SET PROBLEM ::
Copy exactly the lines that run from the top of the listing to the line containing "nrng = np.random.default_rng(7)", both ends included, and omit the pictures.

RECORDED DATA ::
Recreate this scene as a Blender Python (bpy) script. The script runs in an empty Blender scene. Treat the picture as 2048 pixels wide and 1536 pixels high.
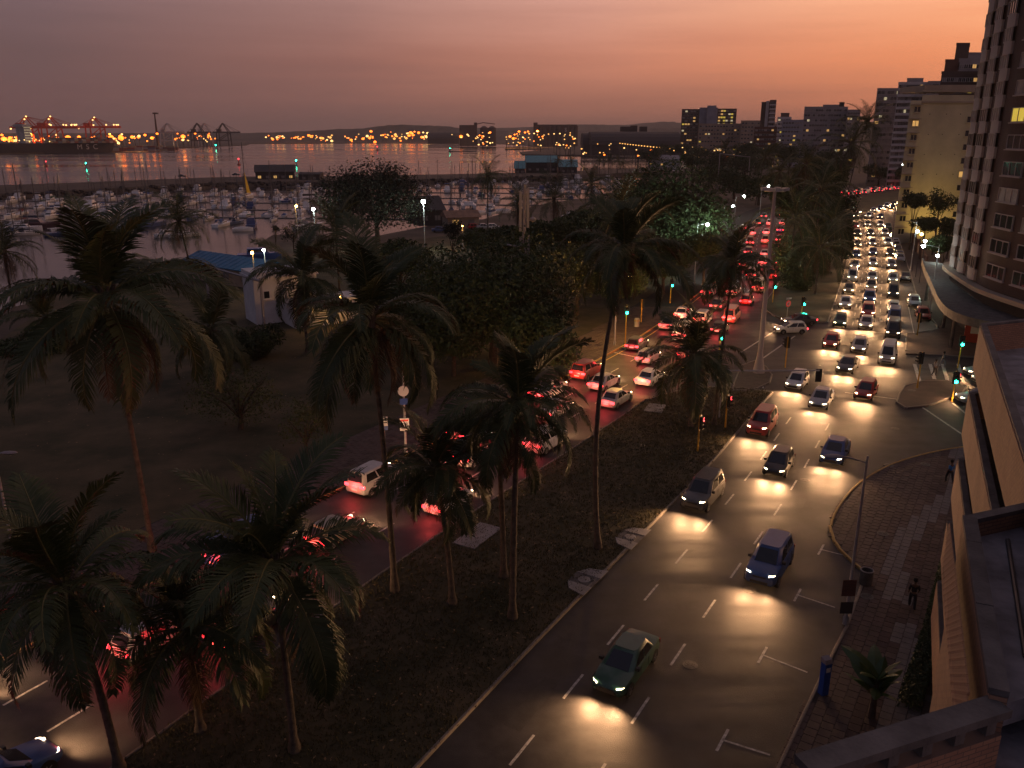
import bpy, bmesh, math, random
import numpy as np
from mathutils import Vector, Matrix
from mathutils.geometry import tessellate_polygon
R = math.radians
S = bpy.context.scene
COL = S.collection
rng = random.Random(7)
ORD = 'first second third fourth fifth sixth seventh eighth ninth tenth eleventh twelfth thirteenth fourteenth fifteenth sixteenth seventeenth eighteenth nineteenth twentieth'.split()
nrng = np.random.default_rng(7)

# ---------------------------------------------------------------- camera
F, H, TH = 1650.0, 24.0, math.atan(498 / 1650)
cam = bpy.data.objects.new('camera', bpy.data.cameras.new('camera'))
COL.objects.link(cam)
S.camera = cam
cam.data.sensor_width = 36
cam.data.lens = F / 2048 * 36
cam.data.clip_start, cam.data.clip_end = 0.3, 30000
cam.location = (0, 0, H)
cam.rotation_euler = (math.pi / 2 - TH, 0, 0)
S.view_settings.view_transform = 'Standard'
S.view_settings.look = 'None'
S.view_settings.exposure = 0
S.view_settings.gamma = 1
S.cycles.use_denoising = True
S.cycles.max_bounces = 5
S.cycles.diffuse_bounces = 2
S.cycles.glossy_bounces = 2
S.cycles.volume_bounces = 0
S.cycles.sample_clamp_indirect = 3
S.cycles.sample_clamp_direct = 0
S.cycles.use_light_tree = True
S.cycles.adaptive_threshold = 0.02

# ---------------------------------------------------------------- dusk sky
def lin(c):
    return tuple(((x / 255 + 0.055) / 1.055) ** 2.4 if x > 10 else x / 3294 for x in c) + (1,)
SUN_AZ, SUN_EL = 58, 1.0                      # degrees right of the view axis, above the horizon
W = bpy.data.worlds.new('World')
S.world = W
W.use_nodes = True
nt = W.node_tree
N, L = nt.nodes, nt.links
bg = N['Background']
def wn(t, **k):
    n = N.new(t)
    for a, b in k.items():
        setattr(n, a, b)
    return n
def wmath(op, a, b=None):
    n = wn('ShaderNodeMath', operation=op)
    for i, x in enumerate((a, b)):
        if x is None: continue
        if isinstance(x, (int, float)): n.inputs[i].default_value = x
        else: L.new(x, n.inputs[i])
    return n.outputs[0]
tc = wn('ShaderNodeTexCoord')
sep = wn('ShaderNodeSeparateXYZ')
L.new(tc.outputs['Generated'], sep.inputs[0])
hx = wmath('MULTIPLY', sep.outputs[0], math.sin(R(SUN_AZ)))
hy = wmath('MULTIPLY', sep.outputs[1], math.cos(R(SUN_AZ)))
hl = wmath('SQRT', wmath('SUBTRACT', 1.00001, wmath('MULTIPLY', sep.outputs[2], sep.outputs[2])))
adot = wmath('DIVIDE', wmath('ADD', hx, hy), hl)
# slow streaks of thin cloud, stretched along the horizon
mp = wn('ShaderNodeMapping')
mp.inputs['Scale'].default_value = (1.6, 1.6, 26)
mp.inputs['Rotation'].default_value = (R(1.5), R(-2.0), 0)
L.new(tc.outputs['Generated'], mp.inputs[0])
cn = wn('ShaderNodeTexNoise')
cn.inputs['Scale'].default_value = 2.2
cn.inputs['Detail'].default_value = 5
cn.inputs['Roughness'].default_value = 0.55
L.new(mp.outputs[0], cn.inputs[0])
cloud = wmath('SUBTRACT', cn.outputs[0], 0.5)
afac = wmath('ADD', wmath('MULTIPLY_ADD', adot, 0.5), wmath('MULTIPLY', cloud, 0.05))
wn0 = afac.node
wn0.inputs[0].links[0].from_node.inputs[2].default_value = 0.5
def ramp(stops):
    r = wn('ShaderNodeValToRGB')
    el = r.color_ramp.elements
    while len(el) < len(stops): el.new(0.5)
    for e, (p, c) in zip(el, stops):
        e.position = p * 0.5 + 0.5
        e.color = lin(c)
    L.new(afac, r.inputs[0])
    return r.outputs[0]
low = ramp([(-1, (70, 60, 66)), (0.07, (104, 75, 74)), (0.36, (120, 84, 78)), (0.68, (156, 100, 82)), (0.86, (196, 117, 84)), (1, (206, 128, 92))])
mid = ramp([(-1, (66, 59, 68)), (0.07, (100, 76, 77)), (0.36, (136, 92, 84)), (0.62, (186, 120, 98)), (0.84, (222, 134, 92)), (1, (246, 160, 106))])
top = ramp([(-1, (64, 60, 74)), (0.07, (113, 90, 94)), (0.36, (152, 114, 108)), (0.60, (198, 144, 128)), (0.88, (248, 176, 132)), (1, (254, 198, 148))])
zen = ramp([(-1, (70, 68, 84)), (0, (80, 76, 92)), (0.6, (102, 90, 100)), (1, (128, 106, 104))])
elev = wmath('ADD', sep.outputs[2], wmath('MULTIPLY', cloud, 0.042))
def mixc(a, b, e0, e1):
    m = wn('ShaderNodeMapRange', interpolation_type='SMOOTHSTEP')
    L.new(elev, m.inputs[0])
    m.inputs[1].default_value, m.inputs[2].default_value = e0, e1
    x = wn('ShaderNodeMix', data_type='RGBA')
    L.new(m.outputs[0], x.inputs[0]); L.new(a, x.inputs[6]); L.new(b, x.inputs[7])
    return x.outputs[2]
skyc = mixc(mixc(mixc(low, mid, 0.015, 0.085), top, 0.07, 0.165), zen, 0.17, 0.62)
nish = wn('ShaderNodeTexSky', sky_type='NISHITA', sun_disc=False)
nish.sun_elevation, nish.sun_rotation, nish.dust_density = R(SUN_EL), R(SUN_AZ), 4
addn = wn('ShaderNodeMix', data_type='RGBA', blend_type='ADD')
addn.inputs[0].default_value = 0.012
L.new(skyc, addn.inputs[6]); L.new(nish.outputs[0], addn.inputs[7])
L.new(addn.outputs[2], bg.inputs[0])
bg.inputs[1].default_value = 1.28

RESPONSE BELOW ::
Recreate this scene as a Blender Python (bpy) script. The script runs in an empty Blender scene. Treat the picture as 2048 pixels wide and 1536 pixels high.
import bpy, bmesh, math, random
import numpy as np
from mathutils import Vector, Matrix
from mathutils.geometry import tessellate_polygon
R = math.radians
S = bpy.context.scene
COL = S.collection
rng = random.Random(7)
ORD = 'first second third fourth fifth sixth seventh eighth ninth tenth eleventh twelfth thirteenth fourteenth fifteenth sixteenth seventeenth eighteenth nineteenth twentieth'.split()
nrng = np.random.default_rng(7)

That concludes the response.